Rodolfo Nanni dirigiu dois longas-metragens: o clássico O Saci (1953), e a primeira adaptação infantil de Monteiro Lobato, Cordélia (1971), co-produção da última fase da Vera Cruz com Lilian Lemmertz e prosseguiu em diversos curtas-metragens e documentários (como Avenida Paulista, premiado pela Embrafilme de 1977).

Nanni fundou os primeiros cursos de cinema. Após um longo período devotado ao ensino universitário, o diretor lançou o filme "O retorno", que foi pensado como uma espécie de contribuição social ao debate da fome e da miséria no Nordeste.

Qual é a importância histórica que o curta-metragem tem no cinema brasileiro?
Não sei se há uma importância histórica, tudo depende dos temas escolhidos e da qualidade do filme. Até poderá ter uma importância cultural.
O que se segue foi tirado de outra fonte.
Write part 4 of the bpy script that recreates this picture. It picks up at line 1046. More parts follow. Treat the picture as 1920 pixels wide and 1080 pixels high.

É possível ser um cineasta só de curta-metragem? Vemos que o curta é sempre um trampolim para fazer um longa...
É claro que é possível e é um fato de que quem faz curtas, quer fazer longas...

Na sua opinião, como deveria ser a exibição dos curtas para atingir mais público?
Já houve, creio que pela Embrafilme, obrigatoriedade de exibição de curtas nas sessões normais dos cinemas. Os curtametragistas deveriam lutar para conseguir isso.

O curta-metragem é marginalizado entre os próprios cineastas?
Então estariam marginalizando suas origens. Mas há, inclusive, um preconceito em relações a documentários de longa metragem.

Qual é o seu próximo projeto cinematográfico?
Um filme de ficção com título provisório de "Cidade Ilimitada".